This year I spent Christmas with my most favorite person in the whole wide world: me. I went to breakfast in my PJ's and took very good care of myself. So much so that when I saw my friends last night they were like, "Sue you look so well rested!"

I spent a lot of time thinking about how any action I take in my life should be life-affirming, as opposed to life-depleting.

I spent many many years shopping or going to boyfriend's (who I never really loved) parents house. It would take me weeks to recover.

I would buy things for people instead of being authentically loving. I have found that sometimes it feels more exhausting to be authentically generous, but the truth is that it's actually life affirming.

For me, when I first started doing it, it was like a muscle that I hadn't used in a very long time. It took all my energy and usually I had to sleep for a while after I did it. But, eventually it became easier and almost second nature.

As opposed to the other way, which was like a dull pain that never added to my life, but slowly  depleted it.
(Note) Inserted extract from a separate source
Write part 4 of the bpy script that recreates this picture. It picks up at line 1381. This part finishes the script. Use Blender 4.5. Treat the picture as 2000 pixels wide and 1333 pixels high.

Two stories come to mind as I write this. The first is the night of the Last Comic Standing finals. We were in Las Vegas and the show had just finished. The show where Brett Butler freaked out because the whole show was fixed. It was awful. Everyone felt bad. I went to my hotel room and cried really really hard. I cried for like 20 minutes. After that 20 minutes, I stood up and felt energized and the first thought that came to me was, I had a boyfriend for 8 years who was practically a dead body just so I didn't have to feel 20 minutes of acute pain.

The second story is about Laurence Fishburne. I did a movie with him way back when. The day I wrapped he looked me in the eyes and said, "Sue don't ever stop doing what you're doing, they just don't get you yet."

I remember walking away feeling both flattered and frustrated. I thought what does that mean? And how do I keep going if no one gets me and why doesn't he help me?

Well after that day I sat down and began to write my show. 10 years later Laurence was on Broadway. I went to his show. I was terrified to ask if I could see him after. And of course I had to go through 8 really condescending people.

I was already so scared that he wouldn't remember me, so to fight through all these people made it even harder.

Well he poked his head out of his dressing room and said, “Get in here Costello.”

He hugged me so tight as I told him, "If no one has ever told you that you changed their life, you changed mine."

He cried. My friend was with me and she said she almost stepped out the room because it was such an intimate moment.

I have his number in my phone now and he helps me when I need help. He helps me find strength within myself to keep going.

So instead of looking for something from him I gave him something and in return he gives back.

How can something so easy be so hard?